── Records to process ──

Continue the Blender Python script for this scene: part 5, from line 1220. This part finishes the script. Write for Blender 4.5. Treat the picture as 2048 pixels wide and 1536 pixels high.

───
── Records to process ──

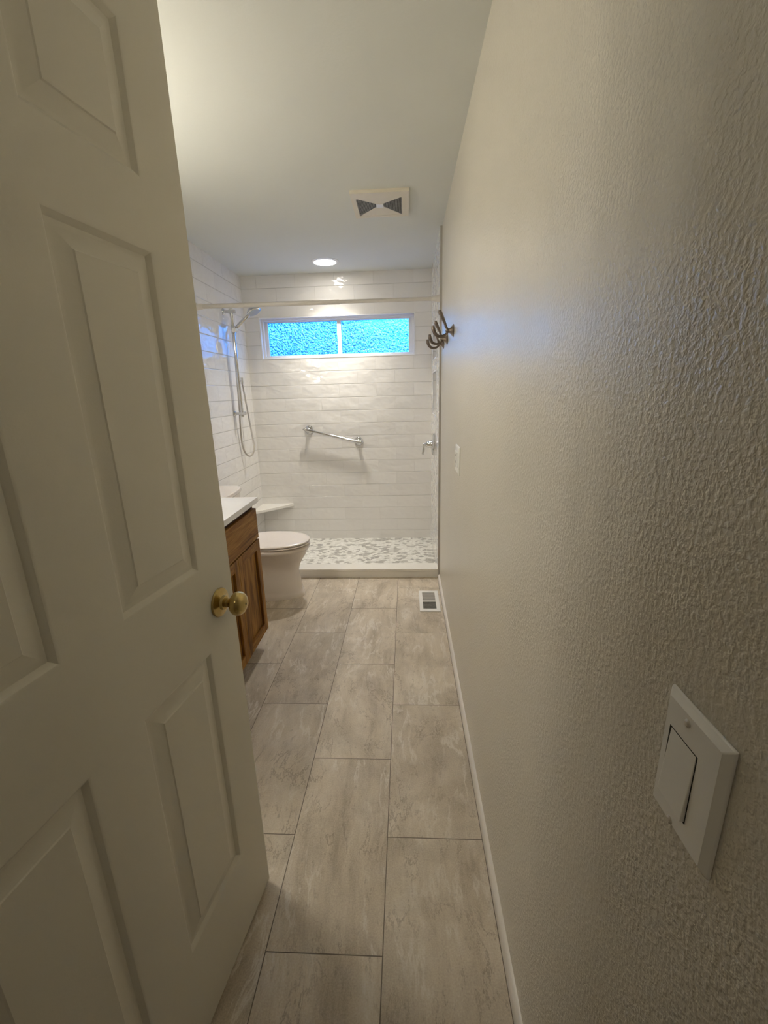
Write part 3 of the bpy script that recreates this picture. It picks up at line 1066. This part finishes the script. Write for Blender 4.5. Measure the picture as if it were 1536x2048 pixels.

───
── Records to process ──

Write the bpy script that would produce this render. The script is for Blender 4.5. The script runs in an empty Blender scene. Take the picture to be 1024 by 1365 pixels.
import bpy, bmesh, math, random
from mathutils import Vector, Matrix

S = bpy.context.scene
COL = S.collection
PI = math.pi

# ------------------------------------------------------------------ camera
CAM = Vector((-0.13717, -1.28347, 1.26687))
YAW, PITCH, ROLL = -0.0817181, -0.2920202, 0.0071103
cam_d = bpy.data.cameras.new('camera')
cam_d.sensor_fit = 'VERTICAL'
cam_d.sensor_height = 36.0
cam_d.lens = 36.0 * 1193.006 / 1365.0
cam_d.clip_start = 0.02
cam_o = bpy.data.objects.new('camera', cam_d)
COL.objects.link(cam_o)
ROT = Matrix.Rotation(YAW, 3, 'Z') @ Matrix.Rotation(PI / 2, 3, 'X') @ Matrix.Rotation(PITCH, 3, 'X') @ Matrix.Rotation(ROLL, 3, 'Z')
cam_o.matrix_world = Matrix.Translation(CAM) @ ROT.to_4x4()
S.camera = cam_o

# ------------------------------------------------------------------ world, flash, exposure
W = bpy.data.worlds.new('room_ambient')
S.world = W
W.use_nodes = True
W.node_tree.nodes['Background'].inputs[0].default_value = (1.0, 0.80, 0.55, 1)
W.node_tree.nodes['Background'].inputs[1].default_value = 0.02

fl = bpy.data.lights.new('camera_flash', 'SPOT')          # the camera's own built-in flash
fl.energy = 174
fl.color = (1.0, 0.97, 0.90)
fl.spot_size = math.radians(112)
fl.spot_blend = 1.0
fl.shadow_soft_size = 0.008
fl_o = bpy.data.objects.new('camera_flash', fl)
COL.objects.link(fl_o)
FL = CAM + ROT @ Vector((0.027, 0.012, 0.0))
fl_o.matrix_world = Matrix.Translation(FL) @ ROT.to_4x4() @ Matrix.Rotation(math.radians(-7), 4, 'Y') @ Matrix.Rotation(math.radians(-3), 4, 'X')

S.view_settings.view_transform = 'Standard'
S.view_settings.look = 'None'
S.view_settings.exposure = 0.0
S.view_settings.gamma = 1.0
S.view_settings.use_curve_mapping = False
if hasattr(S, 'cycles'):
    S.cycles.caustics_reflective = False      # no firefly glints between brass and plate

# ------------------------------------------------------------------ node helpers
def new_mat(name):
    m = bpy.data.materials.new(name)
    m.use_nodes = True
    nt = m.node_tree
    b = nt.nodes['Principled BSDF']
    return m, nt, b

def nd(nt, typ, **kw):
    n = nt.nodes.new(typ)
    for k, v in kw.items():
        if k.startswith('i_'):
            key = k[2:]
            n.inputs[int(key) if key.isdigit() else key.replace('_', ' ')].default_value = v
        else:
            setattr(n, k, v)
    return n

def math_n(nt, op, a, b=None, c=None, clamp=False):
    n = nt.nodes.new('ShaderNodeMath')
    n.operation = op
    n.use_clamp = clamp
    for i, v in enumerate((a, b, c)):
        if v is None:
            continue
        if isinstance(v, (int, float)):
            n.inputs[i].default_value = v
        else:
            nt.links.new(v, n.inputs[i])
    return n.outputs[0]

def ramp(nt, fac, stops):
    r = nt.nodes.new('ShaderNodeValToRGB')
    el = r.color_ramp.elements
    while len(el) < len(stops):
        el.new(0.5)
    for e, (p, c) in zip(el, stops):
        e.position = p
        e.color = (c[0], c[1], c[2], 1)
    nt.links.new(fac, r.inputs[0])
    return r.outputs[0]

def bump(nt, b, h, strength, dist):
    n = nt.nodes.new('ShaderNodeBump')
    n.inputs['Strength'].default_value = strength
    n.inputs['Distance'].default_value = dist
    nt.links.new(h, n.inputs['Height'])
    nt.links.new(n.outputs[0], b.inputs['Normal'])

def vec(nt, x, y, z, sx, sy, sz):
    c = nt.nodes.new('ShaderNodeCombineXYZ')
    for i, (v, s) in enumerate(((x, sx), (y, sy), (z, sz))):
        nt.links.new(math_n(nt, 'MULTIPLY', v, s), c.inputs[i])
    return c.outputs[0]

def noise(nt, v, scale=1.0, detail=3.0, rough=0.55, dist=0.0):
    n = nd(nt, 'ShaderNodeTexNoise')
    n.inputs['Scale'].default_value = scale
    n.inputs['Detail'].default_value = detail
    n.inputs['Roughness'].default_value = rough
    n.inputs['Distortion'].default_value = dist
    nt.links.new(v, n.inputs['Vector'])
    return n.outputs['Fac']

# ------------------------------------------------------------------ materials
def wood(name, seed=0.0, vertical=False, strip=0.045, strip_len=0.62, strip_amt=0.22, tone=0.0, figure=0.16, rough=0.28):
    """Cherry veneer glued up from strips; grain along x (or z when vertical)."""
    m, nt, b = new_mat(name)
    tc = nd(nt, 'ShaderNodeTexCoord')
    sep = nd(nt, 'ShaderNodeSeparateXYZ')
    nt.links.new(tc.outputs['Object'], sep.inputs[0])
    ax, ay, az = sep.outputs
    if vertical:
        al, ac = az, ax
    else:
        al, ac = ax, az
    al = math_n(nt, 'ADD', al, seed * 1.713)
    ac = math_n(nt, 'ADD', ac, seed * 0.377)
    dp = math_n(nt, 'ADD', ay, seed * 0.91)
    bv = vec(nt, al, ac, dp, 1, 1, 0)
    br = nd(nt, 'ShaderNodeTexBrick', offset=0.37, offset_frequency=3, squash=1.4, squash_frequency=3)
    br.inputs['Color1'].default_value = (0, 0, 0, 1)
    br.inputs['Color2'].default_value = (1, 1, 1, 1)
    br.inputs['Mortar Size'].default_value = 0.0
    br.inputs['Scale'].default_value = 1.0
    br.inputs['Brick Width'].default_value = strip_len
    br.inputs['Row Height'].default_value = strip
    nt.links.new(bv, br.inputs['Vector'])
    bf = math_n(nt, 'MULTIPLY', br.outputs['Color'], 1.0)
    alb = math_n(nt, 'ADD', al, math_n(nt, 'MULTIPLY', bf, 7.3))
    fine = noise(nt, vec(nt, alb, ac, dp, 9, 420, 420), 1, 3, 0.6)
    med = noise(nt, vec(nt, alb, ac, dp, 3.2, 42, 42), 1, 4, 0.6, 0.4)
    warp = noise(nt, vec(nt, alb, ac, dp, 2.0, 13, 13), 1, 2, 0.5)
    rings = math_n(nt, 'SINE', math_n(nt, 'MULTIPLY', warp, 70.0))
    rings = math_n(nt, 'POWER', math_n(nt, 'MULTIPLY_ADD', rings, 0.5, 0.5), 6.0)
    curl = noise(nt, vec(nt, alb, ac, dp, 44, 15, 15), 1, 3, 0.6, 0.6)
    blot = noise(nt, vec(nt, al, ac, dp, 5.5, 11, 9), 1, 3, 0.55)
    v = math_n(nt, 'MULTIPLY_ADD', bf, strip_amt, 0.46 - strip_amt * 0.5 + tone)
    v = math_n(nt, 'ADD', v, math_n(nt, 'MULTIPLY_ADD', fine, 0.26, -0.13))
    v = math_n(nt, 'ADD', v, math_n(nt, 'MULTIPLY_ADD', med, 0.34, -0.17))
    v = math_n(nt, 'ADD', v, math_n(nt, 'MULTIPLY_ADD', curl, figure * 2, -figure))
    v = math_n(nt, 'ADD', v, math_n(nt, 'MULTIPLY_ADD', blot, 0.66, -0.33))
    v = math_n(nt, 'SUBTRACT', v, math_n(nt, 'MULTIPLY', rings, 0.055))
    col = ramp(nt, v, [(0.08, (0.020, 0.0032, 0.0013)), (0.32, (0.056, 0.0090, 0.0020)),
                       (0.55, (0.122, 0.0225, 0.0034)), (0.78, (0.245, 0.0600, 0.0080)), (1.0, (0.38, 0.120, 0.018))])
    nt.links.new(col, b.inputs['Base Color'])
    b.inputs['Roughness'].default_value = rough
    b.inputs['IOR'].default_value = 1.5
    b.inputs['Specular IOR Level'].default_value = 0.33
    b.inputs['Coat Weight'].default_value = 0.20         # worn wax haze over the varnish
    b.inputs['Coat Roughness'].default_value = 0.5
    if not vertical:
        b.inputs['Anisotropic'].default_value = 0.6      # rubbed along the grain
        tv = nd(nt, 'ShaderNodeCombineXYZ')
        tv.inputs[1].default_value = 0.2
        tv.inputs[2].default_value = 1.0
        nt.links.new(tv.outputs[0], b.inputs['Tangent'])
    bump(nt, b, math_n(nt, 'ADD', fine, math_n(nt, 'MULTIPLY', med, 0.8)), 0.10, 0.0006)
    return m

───

» What you are asked to do
Extract, word for word, every line beginning with the one that holds "Write the bpy" and concluding with the one that holds "return m, nt, b". Include both of those lines.

» Task solution
Write the bpy script that would produce this render. The script is for Blender 4.5. The script runs in an empty Blender scene. Take the picture to be 1024 by 1365 pixels.
import bpy, bmesh, math, random
from mathutils import Vector, Matrix

S = bpy.context.scene
COL = S.collection
PI = math.pi

# ------------------------------------------------------------------ camera
CAM = Vector((-0.13717, -1.28347, 1.26687))
YAW, PITCH, ROLL = -0.0817181, -0.2920202, 0.0071103
cam_d = bpy.data.cameras.new('camera')
cam_d.sensor_fit = 'VERTICAL'
cam_d.sensor_height = 36.0
cam_d.lens = 36.0 * 1193.006 / 1365.0
cam_d.clip_start = 0.02
cam_o = bpy.data.objects.new('camera', cam_d)
COL.objects.link(cam_o)
ROT = Matrix.Rotation(YAW, 3, 'Z') @ Matrix.Rotation(PI / 2, 3, 'X') @ Matrix.Rotation(PITCH, 3, 'X') @ Matrix.Rotation(ROLL, 3, 'Z')
cam_o.matrix_world = Matrix.Translation(CAM) @ ROT.to_4x4()
S.camera = cam_o

# ------------------------------------------------------------------ world, flash, exposure
W = bpy.data.worlds.new('room_ambient')
S.world = W
W.use_nodes = True
W.node_tree.nodes['Background'].inputs[0].default_value = (1.0, 0.80, 0.55, 1)
W.node_tree.nodes['Background'].inputs[1].default_value = 0.02

fl = bpy.data.lights.new('camera_flash', 'SPOT')          # the camera's own built-in flash
fl.energy = 174
fl.color = (1.0, 0.97, 0.90)
fl.spot_size = math.radians(112)
fl.spot_blend = 1.0
fl.shadow_soft_size = 0.008
fl_o = bpy.data.objects.new('camera_flash', fl)
COL.objects.link(fl_o)
FL = CAM + ROT @ Vector((0.027, 0.012, 0.0))
fl_o.matrix_world = Matrix.Translation(FL) @ ROT.to_4x4() @ Matrix.Rotation(math.radians(-7), 4, 'Y') @ Matrix.Rotation(math.radians(-3), 4, 'X')

S.view_settings.view_transform = 'Standard'
S.view_settings.look = 'None'
S.view_settings.exposure = 0.0
S.view_settings.gamma = 1.0
S.view_settings.use_curve_mapping = False
if hasattr(S, 'cycles'):
    S.cycles.caustics_reflective = False      # no firefly glints between brass and plate

# ------------------------------------------------------------------ node helpers
def new_mat(name):
    m = bpy.data.materials.new(name)
    m.use_nodes = True
    nt = m.node_tree
    b = nt.nodes['Principled BSDF']
    return m, nt, b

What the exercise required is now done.